Answer with a number only: how many lines of the data contain "this"?

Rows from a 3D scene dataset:
====================

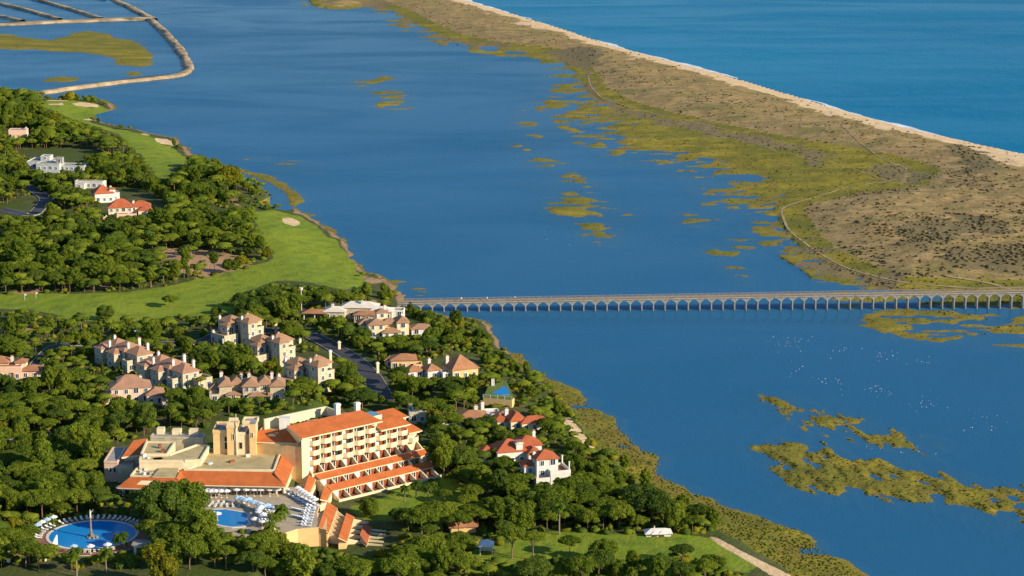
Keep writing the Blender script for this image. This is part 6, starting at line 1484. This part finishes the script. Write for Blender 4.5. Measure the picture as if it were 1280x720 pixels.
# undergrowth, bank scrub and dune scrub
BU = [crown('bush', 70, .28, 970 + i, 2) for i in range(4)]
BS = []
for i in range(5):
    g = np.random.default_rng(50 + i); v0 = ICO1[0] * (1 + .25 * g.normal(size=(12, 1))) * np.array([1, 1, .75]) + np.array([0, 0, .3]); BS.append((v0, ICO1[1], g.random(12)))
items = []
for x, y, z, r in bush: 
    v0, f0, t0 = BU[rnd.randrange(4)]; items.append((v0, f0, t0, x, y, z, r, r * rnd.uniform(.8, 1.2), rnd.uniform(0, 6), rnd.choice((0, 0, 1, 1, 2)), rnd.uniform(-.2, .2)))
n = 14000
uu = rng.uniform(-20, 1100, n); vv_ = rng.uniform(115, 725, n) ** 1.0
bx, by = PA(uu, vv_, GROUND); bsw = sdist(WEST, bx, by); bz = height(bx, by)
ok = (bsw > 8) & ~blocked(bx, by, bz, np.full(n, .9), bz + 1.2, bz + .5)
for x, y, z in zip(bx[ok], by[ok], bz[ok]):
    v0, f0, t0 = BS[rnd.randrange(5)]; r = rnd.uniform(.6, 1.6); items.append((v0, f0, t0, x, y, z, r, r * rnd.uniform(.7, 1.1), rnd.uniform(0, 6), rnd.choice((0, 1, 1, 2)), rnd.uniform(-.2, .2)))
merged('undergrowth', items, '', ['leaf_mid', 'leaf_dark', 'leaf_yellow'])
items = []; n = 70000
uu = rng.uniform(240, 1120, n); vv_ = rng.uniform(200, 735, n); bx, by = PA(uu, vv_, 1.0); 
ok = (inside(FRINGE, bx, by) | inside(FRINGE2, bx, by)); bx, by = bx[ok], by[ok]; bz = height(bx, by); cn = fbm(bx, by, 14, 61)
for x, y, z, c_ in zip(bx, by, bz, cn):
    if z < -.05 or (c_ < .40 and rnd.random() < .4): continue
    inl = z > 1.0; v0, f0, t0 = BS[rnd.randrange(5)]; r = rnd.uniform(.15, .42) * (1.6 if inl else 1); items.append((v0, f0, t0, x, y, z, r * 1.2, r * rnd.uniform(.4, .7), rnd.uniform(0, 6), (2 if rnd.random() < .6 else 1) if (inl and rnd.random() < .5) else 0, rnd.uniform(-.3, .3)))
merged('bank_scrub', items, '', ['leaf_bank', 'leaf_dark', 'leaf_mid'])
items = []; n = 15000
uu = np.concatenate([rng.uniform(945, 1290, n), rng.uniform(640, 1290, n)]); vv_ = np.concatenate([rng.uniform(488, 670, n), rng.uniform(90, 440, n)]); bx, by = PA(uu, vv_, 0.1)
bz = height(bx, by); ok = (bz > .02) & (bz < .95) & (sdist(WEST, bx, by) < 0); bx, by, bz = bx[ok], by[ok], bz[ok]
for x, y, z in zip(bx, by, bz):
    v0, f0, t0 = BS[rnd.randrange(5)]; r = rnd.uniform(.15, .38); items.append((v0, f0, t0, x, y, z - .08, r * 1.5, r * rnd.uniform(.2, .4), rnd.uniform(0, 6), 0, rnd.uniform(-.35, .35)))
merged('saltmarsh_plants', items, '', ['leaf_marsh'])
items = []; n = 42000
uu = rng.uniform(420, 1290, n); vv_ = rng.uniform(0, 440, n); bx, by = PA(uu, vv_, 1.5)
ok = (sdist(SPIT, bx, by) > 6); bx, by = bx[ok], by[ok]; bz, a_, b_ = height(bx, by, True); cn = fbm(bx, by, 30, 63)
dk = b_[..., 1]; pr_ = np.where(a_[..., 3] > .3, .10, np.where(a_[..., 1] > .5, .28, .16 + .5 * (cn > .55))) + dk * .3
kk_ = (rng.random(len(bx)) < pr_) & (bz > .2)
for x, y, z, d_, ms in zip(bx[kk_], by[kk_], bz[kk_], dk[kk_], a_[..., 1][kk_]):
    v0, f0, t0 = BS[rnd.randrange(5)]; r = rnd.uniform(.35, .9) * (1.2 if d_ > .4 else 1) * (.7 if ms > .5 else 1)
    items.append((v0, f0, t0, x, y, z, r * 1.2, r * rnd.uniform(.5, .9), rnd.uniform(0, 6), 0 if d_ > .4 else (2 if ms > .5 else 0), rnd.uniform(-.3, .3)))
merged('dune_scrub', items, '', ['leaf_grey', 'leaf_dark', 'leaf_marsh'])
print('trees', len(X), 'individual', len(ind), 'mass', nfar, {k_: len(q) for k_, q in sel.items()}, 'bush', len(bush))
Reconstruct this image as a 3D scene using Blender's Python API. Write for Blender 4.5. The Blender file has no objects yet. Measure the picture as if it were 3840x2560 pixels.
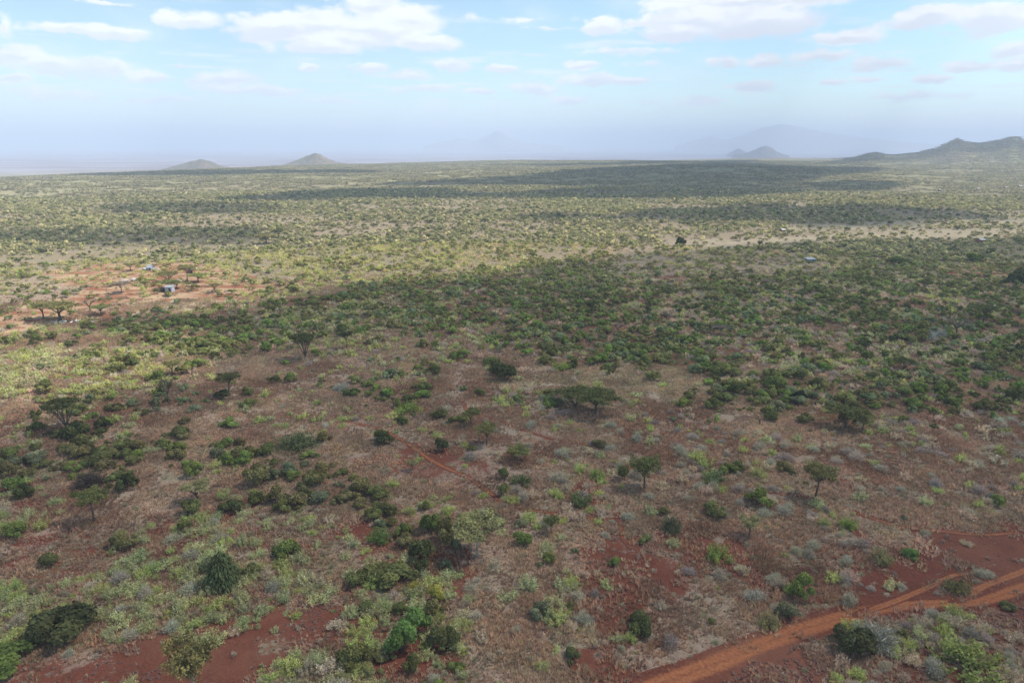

====================

*EXERCISE RESPONSE*: 2